Qu’est-ce qu’on peut faire avec 220 milliards de dollars américains ? Beaucoup de choses, notamment organiser un évènement sportif éphémère dans l’endroit le plus improbable de la planète, le Qatar.

La Coupe du monde de football qui s’amorce à Doha, la capitale du petit royaume qatari, est déjà étiquetée comme la plus coûteuse jamais organisée. On espère qu’elle ne servira pas d’exemple au Canada, au Mexique et aux États-Unis qui se mettent à trois pour organiser la prochaine, en 2026.

Le budget officiel de l’évènement 2022, estimé à 11 milliards US (14,7 milliards CAN), a surtout servi à construire sept stades et à en rénover un huitième pour accueillir les amateurs de soccer.

Huit stades qui peuvent accueillir de 40 000 à 80 000 spectateurs dans un pays de 2,6 millions d’habitants, c’est déjà beaucoup. Il faut ajouter que ces stades sont climatisés et que l’évènement sera carboneutre, selon ses organisateurs.

Depuis qu’il a remporté l’organisation de la Coupe du monde il y a dix ans, le pays a profité de l’évènement pour investir massivement dans toutes sortes d’infrastructures : aéroport, hôtels, routes et réseau de métro comptant trois lignes et 40 stations.

La facture totale dépasse les 200 milliards, ce qui est énorme pour n’importe quel pays, mais pas pour le Qatar, où le produit intérieur brut par habitant est un des plus élevés au monde.

Le pays est encore plus riche aujourd’hui qu’il y a dix ans en raison de l’augmentation de la demande et des prix du pétrole et surtout du gaz naturel. Le pays détient les deuxièmes réserves de gaz naturel en importance au monde et il est courtisé actuellement par tous les pays d’Europe depuis qu’ils sont privés du gaz russe.

De son point de vue, ça vaut certainement le coup de se servir de la Coupe du monde pour apparaître sous son meilleur jour sur l’écran radar des investisseurs et des touristes étrangers.

Sous les projecteurs

Le Qatar a déjà réussi à faire parler de lui dans le monde entier, mais pas nécessairement pour les raisons qu’il souhaite. L’attention internationale a surtout porté sur le sort de la main-d’œuvre employée pour réaliser les travaux d’Hercule entrepris depuis dix ans.

Des rapports catastrophiques sur le traitement des milliers de travailleurs étrangers, émanant tant des Nations unies que d’Amnistie internationale, ont fait état de milliers de morts et de conditions de travail qui s’apparentent à de l’esclavage.

La pression a forcé le pays à remettre en question la kafala, le système qui régit l’organisation du travail dans les monarchies pétrolières depuis les années 1950 et qui permet l’exploitation d’une main-d’œuvre bon marché et privée des droits les plus élémentaires.

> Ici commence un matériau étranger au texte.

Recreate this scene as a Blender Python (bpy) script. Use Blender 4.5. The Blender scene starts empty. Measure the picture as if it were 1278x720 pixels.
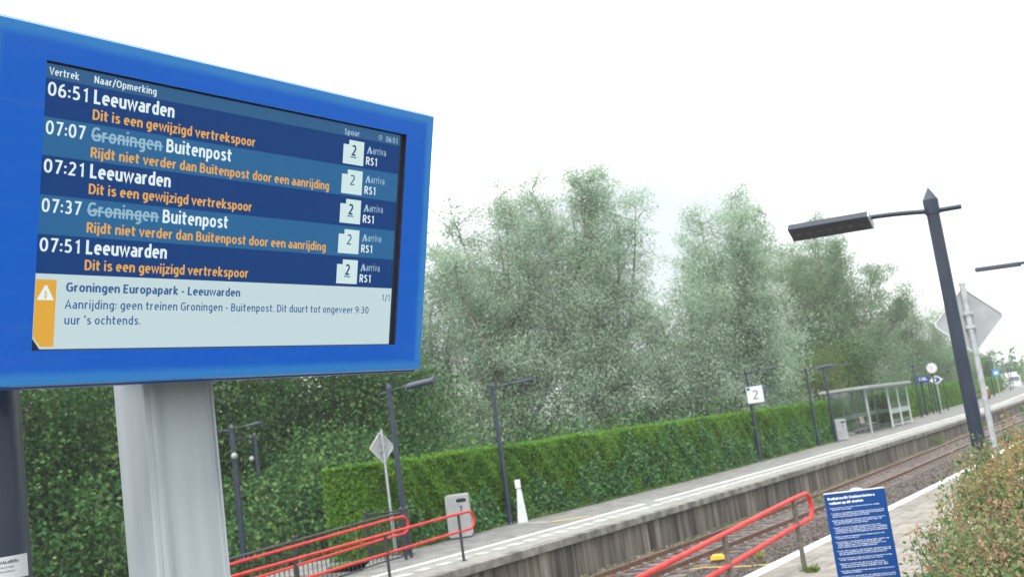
import bpy, bmesh, math, random
import numpy as np
from mathutils import Vector, Matrix
random.seed(7); rng = np.random.default_rng(11)
R = math.radians; PI = math.pi
S = bpy.context.scene; C = S.collection

# ---------------------------------------------------------------- camera
# world: +Y runs along the track, +X to the right of it, Z up; z = 0 is the platform surface
EYE = 2.25; PITCH = R(8.3); ROLL = R(7.9); HEAD = R(31)
cam = bpy.data.cameras.new('camera'); co = bpy.data.objects.new('camera', cam); C.objects.link(co); S.camera = co
cam.sensor_width = 36; cam.lens = 36*1316/1278; cam.clip_start = 0.05; cam.clip_end = 6000
cp, sp = math.cos(PITCH), math.sin(PITCH)
f0 = Vector((-math.sin(HEAD)*cp, math.cos(HEAD)*cp, sp))
x0 = Vector((math.cos(HEAD), math.sin(HEAD), 0))
u0 = x0.cross(f0)
xr = math.cos(ROLL)*x0 - math.sin(ROLL)*u0; ur = math.sin(ROLL)*x0 + math.cos(ROLL)*u0
m = Matrix((xr, ur, -f0)).transposed().to_4x4(); m.translation = Vector((0, 0, EYE)); co.matrix_world = m
cam.dof.use_dof = True; cam.dof.focus_distance = 2.7; cam.dof.aperture_fstop = 8.5

# ---------------------------------------------------------------- overcast daylight
W = bpy.data.worlds.new('World'); S.world = W; W.use_nodes = True
SUN_EL, SUN_AZ = R(50), R(163)
nt = W.node_tree; N = nt.nodes; L = nt.links; N.clear()
def nd(t, **k):
    n = N.new(t)
    for a, b in k.items(): setattr(n, a, b)
    return n
sky = nd('ShaderNodeTexSky', sky_type='NISHITA', sun_disc=False, sun_elevation=SUN_EL, sun_rotation=SUN_AZ)
bg1 = nd('ShaderNodeBackground'); bg1.inputs[1].default_value = 0.10; L.new(sky.outputs[0], bg1.inputs[0])
tc = nd('ShaderNodeTexCoord'); sep = nd('ShaderNodeSeparateXYZ'); L.new(tc.outputs['Generated'], sep.inputs[0])
# cloud deck: brighter overhead than at the horizon, faint grey streaks
mr = nd('ShaderNodeMapRange'); L.new(sep.outputs[2], mr.inputs[0])
mr.inputs[1].default_value = 0; mr.inputs[2].default_value = 1; mr.inputs[3].default_value = 0.80; mr.inputs[4].default_value = 1.55
mp = nd('ShaderNodeMapping'); mp.inputs['Scale'].default_value = (1.6, 1.6, 6.0); mp.inputs['Rotation'].default_value = (0.1, -0.35, 0.9); mp.inputs['Location'].default_value = (3.1, .7, 1.9); L.new(tc.outputs['Generated'], mp.inputs[0])
nz = nd('ShaderNodeTexNoise'); nz.inputs['Scale'].default_value = 1.7; nz.inputs['Detail'].default_value = 5; nz.inputs['Roughness'].default_value = .5; nz.inputs['Distortion'].default_value = .6; L.new(mp.outputs[0], nz.inputs[0])
rp = nd('ShaderNodeValToRGB'); e = rp.color_ramp.elements; e[0].position = .38; e[0].color = (.43, .463, .468, 1); e[1].position = .60; e[1].color = (1.0, 1.0, .995, 1); L.new(nz.outputs[0], rp.inputs[0])
vm = nd('ShaderNodeVectorMath', operation='SCALE'); L.new(rp.outputs[0], vm.inputs[0]); L.new(mr.outputs[0], vm.inputs['Scale'])
bg2 = nd('ShaderNodeBackground'); L.new(vm.outputs[0], bg2.inputs[0])
mx = nd('ShaderNodeMixShader'); mx.inputs[0].default_value = .94; L.new(bg1.outputs[0], mx.inputs[1]); L.new(bg2.outputs[0], mx.inputs[2])
wo = nd('ShaderNodeOutputWorld'); L.new(mx.outputs[0], wo.inputs[0])
sl = bpy.data.lights.new('sun', 'SUN'); sl.energy = 1.5; sl.angle = R(20); sl.color = (1, .97, .92)
so = bpy.data.objects.new('sun', sl); C.objects.link(so)
sd = Vector((math.sin(SUN_AZ)*math.cos(SUN_EL), math.cos(SUN_AZ)*math.cos(SUN_EL), math.sin(SUN_EL)))
so.rotation_euler = (-sd).to_track_quat('-Z', 'Y').to_euler(); so.location = (0, -20, 30)
S.view_settings.view_transform = 'Standard'; S.view_settings.look = 'None'; S.view_settings.gamma = 1; S.view_settings.use_curve_mapping = False
S.view_settings.exposure = 1.22
S.cycles.volume_bounces = 0; S.cycles.max_bounces = 6; S.cycles.transparent_max_bounces = 12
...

En vertu de ce système, c’est l’employeur qui embauche les travailleurs étrangers, les fait venir au pays, les loge et les nourrit. En plus de travailler sous des chaleurs accablantes pour des salaires très bas, ces employés sont complètement à la merci de leur patron et n’ont le droit ni de changer d’employeur ni de quitter le pays.

Le Qatar a été forcé d’assouplir l’application de la kafala et de faire d’autres concessions majeures. Il a dû s’engager à respecter les droits des gais qu’il accueillera sur son territoire, même si l’homosexualité est un crime au Qatar. Mais il semble qu’il y a des compromis plus difficiles à faire que d’autres.

Après avoir accepté la vente de bière pendant l’évènement, les organisateurs ont fait volte-face et ont interdit la vente d’alcool à l’intérieur et à l’extérieur des stades, deux jours avant le début de la compétition. Il y a des amateurs de soccer qui vont sécher et maugréer, mais c’est surtout Budweiser, commanditaire principal de la Coupe du monde, qui va s’en souvenir longtemps…

L’autre compromis que le pays s’est refusé à faire concerne les femmes. Les droits des femmes sont toujours restreints et celles qui visiteront le Qatar, où il fait une chaleur à crever, ne pourront pas porter de robes courtes ou de bermudas. Les bijoux sont fortement déconseillés, mais le port du voile est bien vu, selon le guide publié par l’organisation de la compétition.

L’évènement dure trois semaines et 1,3 million de visiteurs sont attendus. Le Qatar voit plus loin et assure que la Coupe du monde entraînera des retombées à long terme qui vaudront amplement son coût prohibitif.

Il est difficile d’imaginer qu’un pays qui bafoue les droits de la moitié de l’humanité recevra un jour la reconnaissance internationale, l’investissement étranger et les touristes qu’il attend.